12 Jun 2012 09:40:53
I don't know quite when I first got a whiff of real, vicious discomfort in David Vann's new novel. Was it just a few pages in, when Galen, its apparently normal 22-year-old protagonist, getting into his mother's car to visit his grandmother, decides – for no apparent reason – to attempt the manoeuvre without the use of his arms and falls flat on the gravel? Or was it some pages later when, eating dinner with his relatives, he crams an entire plateful of hot dogs into his mouth before heading upstairs to spew them into the lavatory, acknowledging to himself that he would also have dipped his head in there for a drink "if his mother had been watching"?
Certainly, it was long before the moment when, having been discovered having sex with his 17-year-old cousin, Galen realises his mother's plan to shop him to the police for statutory rape is for real. If he is to escape a life sentence, it is time for desperate action.
People often say of thrilling books that they read them in a single sitting; with this extraordinarily alarming and convincing piece of work, I had no choice. I would actually have preferred to eke it out but, whizzing through it in the small hours, there seemed to be no point where it felt safe to break off and turn out the light. Better – surely? – to know the worst than to keep on worrying and wondering?
And Vann's novel does get worse. Possibly his biggest achievement is never to allow you to guess quite how far it – or he – will go. No author is better at making you lose your literary balance and a large part of his brilliance is that he knows how to adjust the level of derangement to just short of most disturbing. And yet, though I believed every word, I'm still not certain I really understand this novel. Conviction without comprehension – a queasy but compelling mix. The last time I had this feeling was while reading Vann's hellish 2009 debut Legend of a Suicide.
At first sight, Dirt is a fairly straightforward family money saga. Galen lives with his mother in an isolated corner of Central Valley, California. His grandmother – in the early stages of dementia – is in a rest home and his aunt and cousin are coming to visit. For some reason never entirely explained, Galen's mother seems to have control of the not inconsiderable family fortune and is hoarding the money rather than allowing either Galen or his cousin, Jennifer, the opportunity to go to college.
The tensions – inevitable bickering between the two sisters and a less inevitable but shockingly precocious seduction of Galen by his underage cousin – are chillingly realised. But it's Galen himself – a superbly uneasy and memorable creation – who rocks this novel from start to finish.

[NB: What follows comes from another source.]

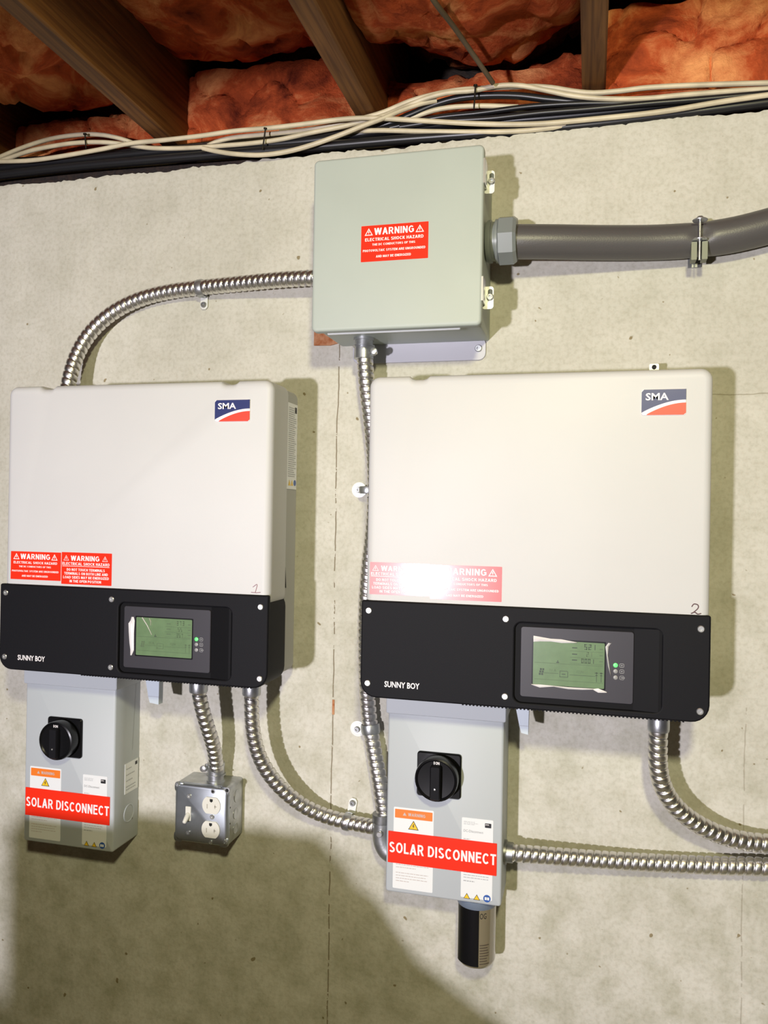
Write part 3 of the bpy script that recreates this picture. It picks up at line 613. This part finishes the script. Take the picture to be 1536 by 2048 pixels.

Intelligent, imaginative, unruly, possibly unhinged and borderline repellent, Galen's responses to his world are intense. He runs around with hardly any clothes on, rolls in the dirt outside and, arguably worst of all, spouts Kahlil Gibran and Carlos Castaneda. It's hard to know whether to applaud or recoil from his intuitive lack of inhibition, his thirst for self-mortification. But when we learn that he has recently been banned from a new-age bookshop for insisting on "aligning his aura with a young woman who worked there", alarm bells start to ring.
And yet the brilliance of Galen is that so many of his ideas and actions, at least in the first half of this novel, make a certain kind of comic sense: when he eats a meal with his bare hands because "he didn't want to distance himself with a fork"; when he observes his family as "two-dimensional, flattened"; and feels that "the bulb and its harsh light made it seem that if you removed his grandmother, you'd have to cut her from the fabric of the world and there'd be a hole left". Here, you feel, is a young person's psychological and emotional anomie conveyed in all its solipsistic splendour. And then, just when you've allowed yourself to relax and enjoy it a little, the novel coils up tight… and pounces.
Vann's gift – his quest, almost – is a willingness to explore the unimaginable, the unthinkable, on the page. He is the real thing – a mature, risk-taking and fantastically adept fiction writer who dares go to the darkest places, explore their most appalling corners. I haven't read a novel as rough and shocking or, importantly, as wise and warm as this one in a long time. It's not safe and it doesn't seek our approval – and I've certainly no idea what Vann wants us to think or feel about it. But isn't that a plausible definition of truly great writing: a piece of work that leaves our heads and hearts in flux – rolling, churning and, if we're lucky, changing?